======== Information provided ========
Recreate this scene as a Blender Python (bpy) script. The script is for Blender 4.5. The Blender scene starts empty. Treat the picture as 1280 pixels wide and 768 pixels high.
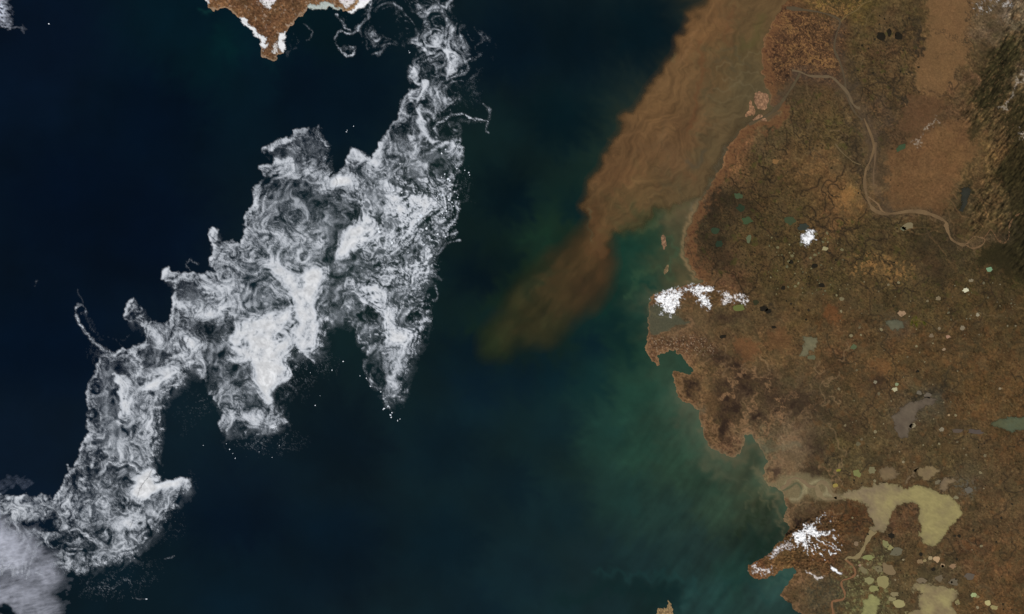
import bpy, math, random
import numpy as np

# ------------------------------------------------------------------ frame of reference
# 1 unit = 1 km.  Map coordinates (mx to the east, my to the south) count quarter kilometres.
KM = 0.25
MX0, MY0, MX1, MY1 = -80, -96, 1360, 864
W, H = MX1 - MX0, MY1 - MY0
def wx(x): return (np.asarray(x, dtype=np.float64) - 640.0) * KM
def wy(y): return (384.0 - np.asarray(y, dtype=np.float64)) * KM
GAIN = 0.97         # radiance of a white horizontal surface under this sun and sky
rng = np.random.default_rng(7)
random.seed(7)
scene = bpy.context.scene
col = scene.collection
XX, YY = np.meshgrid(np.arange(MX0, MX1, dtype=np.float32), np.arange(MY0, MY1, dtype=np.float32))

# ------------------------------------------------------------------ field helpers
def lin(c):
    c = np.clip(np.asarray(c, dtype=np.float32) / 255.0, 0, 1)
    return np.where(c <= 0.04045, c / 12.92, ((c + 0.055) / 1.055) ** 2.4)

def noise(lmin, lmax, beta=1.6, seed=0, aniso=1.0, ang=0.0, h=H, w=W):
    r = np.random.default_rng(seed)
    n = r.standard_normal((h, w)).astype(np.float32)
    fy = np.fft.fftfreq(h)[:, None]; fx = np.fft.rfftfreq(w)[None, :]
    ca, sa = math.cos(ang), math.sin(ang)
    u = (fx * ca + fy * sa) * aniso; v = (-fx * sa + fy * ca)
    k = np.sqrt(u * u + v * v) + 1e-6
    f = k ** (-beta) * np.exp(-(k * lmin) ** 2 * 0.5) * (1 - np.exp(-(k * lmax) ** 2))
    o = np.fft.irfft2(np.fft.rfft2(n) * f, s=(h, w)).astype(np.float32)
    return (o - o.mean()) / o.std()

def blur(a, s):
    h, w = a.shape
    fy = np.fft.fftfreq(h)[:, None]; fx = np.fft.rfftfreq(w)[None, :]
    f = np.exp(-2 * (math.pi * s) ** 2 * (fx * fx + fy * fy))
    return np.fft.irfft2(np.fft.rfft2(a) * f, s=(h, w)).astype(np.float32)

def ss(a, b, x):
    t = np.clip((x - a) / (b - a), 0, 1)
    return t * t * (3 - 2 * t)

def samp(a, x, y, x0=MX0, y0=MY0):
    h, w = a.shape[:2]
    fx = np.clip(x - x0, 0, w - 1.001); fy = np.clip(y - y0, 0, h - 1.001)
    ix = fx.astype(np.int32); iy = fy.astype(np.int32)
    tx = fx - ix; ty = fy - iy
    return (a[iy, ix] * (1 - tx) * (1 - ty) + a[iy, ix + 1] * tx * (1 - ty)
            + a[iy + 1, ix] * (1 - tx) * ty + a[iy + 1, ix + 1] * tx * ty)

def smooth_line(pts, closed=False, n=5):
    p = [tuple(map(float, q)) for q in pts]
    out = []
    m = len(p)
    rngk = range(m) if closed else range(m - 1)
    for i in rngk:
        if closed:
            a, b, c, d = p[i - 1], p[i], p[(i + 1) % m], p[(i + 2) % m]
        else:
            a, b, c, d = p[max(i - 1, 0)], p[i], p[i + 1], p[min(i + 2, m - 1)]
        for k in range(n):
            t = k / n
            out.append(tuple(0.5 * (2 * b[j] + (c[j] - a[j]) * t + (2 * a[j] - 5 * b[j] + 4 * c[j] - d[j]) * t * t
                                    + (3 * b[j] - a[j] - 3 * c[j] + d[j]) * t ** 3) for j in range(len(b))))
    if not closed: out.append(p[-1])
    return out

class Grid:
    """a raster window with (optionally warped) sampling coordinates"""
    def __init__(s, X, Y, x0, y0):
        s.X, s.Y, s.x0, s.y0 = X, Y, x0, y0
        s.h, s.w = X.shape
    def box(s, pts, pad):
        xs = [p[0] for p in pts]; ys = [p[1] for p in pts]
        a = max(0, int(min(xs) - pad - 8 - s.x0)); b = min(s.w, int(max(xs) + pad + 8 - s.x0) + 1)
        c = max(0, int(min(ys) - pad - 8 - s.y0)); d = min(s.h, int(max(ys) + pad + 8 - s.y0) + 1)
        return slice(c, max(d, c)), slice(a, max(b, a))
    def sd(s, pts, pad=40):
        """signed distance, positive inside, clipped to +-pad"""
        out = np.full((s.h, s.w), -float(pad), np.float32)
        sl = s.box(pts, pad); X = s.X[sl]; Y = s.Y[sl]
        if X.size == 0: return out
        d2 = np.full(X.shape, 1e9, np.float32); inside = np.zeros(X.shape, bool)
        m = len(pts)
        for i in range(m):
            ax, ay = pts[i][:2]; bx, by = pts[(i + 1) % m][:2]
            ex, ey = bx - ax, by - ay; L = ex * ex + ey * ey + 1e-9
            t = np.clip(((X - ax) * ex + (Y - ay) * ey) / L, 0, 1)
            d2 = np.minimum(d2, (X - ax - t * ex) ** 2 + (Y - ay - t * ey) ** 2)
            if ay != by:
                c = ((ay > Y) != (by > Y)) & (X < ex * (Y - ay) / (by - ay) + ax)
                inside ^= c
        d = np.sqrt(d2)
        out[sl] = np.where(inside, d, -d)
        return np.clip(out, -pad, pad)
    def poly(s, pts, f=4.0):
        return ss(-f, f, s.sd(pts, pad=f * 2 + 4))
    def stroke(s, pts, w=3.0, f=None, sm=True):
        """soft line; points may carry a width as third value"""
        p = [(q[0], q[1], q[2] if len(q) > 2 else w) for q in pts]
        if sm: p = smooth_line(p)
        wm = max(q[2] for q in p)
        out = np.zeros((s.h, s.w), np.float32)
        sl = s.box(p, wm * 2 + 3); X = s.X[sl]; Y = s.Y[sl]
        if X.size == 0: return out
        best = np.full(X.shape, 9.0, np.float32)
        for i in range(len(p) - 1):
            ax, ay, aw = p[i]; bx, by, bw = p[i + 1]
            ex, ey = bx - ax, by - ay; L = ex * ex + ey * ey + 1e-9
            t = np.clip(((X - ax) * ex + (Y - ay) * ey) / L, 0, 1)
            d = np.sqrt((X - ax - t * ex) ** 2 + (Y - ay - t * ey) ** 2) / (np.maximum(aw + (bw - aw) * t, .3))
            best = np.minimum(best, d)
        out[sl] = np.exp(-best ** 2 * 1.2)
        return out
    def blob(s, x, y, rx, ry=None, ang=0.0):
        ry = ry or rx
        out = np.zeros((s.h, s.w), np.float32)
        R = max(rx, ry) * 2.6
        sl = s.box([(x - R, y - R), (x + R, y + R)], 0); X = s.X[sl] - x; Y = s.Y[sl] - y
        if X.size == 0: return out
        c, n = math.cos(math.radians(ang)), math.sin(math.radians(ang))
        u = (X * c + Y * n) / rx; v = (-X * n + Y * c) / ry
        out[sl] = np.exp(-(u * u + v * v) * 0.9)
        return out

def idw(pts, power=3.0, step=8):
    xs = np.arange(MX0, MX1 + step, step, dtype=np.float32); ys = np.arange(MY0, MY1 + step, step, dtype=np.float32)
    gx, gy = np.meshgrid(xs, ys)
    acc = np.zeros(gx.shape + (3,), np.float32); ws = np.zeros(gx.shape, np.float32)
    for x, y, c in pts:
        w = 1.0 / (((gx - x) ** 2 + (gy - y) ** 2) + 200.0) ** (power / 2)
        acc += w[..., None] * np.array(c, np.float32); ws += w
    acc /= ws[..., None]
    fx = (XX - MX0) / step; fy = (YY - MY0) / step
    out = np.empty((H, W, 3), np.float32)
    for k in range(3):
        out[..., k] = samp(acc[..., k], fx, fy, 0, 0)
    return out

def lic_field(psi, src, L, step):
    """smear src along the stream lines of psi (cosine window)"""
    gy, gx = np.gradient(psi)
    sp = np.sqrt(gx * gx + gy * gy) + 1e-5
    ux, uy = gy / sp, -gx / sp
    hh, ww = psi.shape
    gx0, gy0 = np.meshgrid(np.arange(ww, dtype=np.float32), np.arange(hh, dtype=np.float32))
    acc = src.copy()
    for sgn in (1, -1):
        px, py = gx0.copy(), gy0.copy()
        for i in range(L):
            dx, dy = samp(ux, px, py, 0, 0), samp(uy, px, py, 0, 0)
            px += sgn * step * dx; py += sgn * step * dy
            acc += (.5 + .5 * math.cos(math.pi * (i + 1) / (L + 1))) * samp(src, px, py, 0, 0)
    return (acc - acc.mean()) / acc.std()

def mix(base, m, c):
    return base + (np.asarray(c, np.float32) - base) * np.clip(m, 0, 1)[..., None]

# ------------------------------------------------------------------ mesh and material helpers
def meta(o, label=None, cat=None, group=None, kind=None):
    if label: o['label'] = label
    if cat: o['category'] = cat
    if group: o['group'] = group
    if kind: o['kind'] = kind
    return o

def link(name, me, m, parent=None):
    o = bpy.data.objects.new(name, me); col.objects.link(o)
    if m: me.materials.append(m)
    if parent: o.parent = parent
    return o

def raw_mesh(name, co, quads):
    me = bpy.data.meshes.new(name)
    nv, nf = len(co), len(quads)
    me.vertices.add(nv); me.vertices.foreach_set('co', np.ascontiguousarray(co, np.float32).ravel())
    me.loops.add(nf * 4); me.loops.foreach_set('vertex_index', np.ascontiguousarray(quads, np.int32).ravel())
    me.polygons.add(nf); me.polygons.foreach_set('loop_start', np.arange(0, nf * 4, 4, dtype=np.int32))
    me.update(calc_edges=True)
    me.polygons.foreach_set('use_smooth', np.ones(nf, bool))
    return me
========
§ Problem requirements
Pictures are excluded: retype only the lines from the beginning of the listing above through the line with "import numpy as np", both included.

§ Result
Recreate this scene as a Blender Python (bpy) script. The script is for Blender 4.5. The Blender scene starts empty. Treat the picture as 1280 pixels wide and 768 pixels high.
import bpy, math, random
import numpy as np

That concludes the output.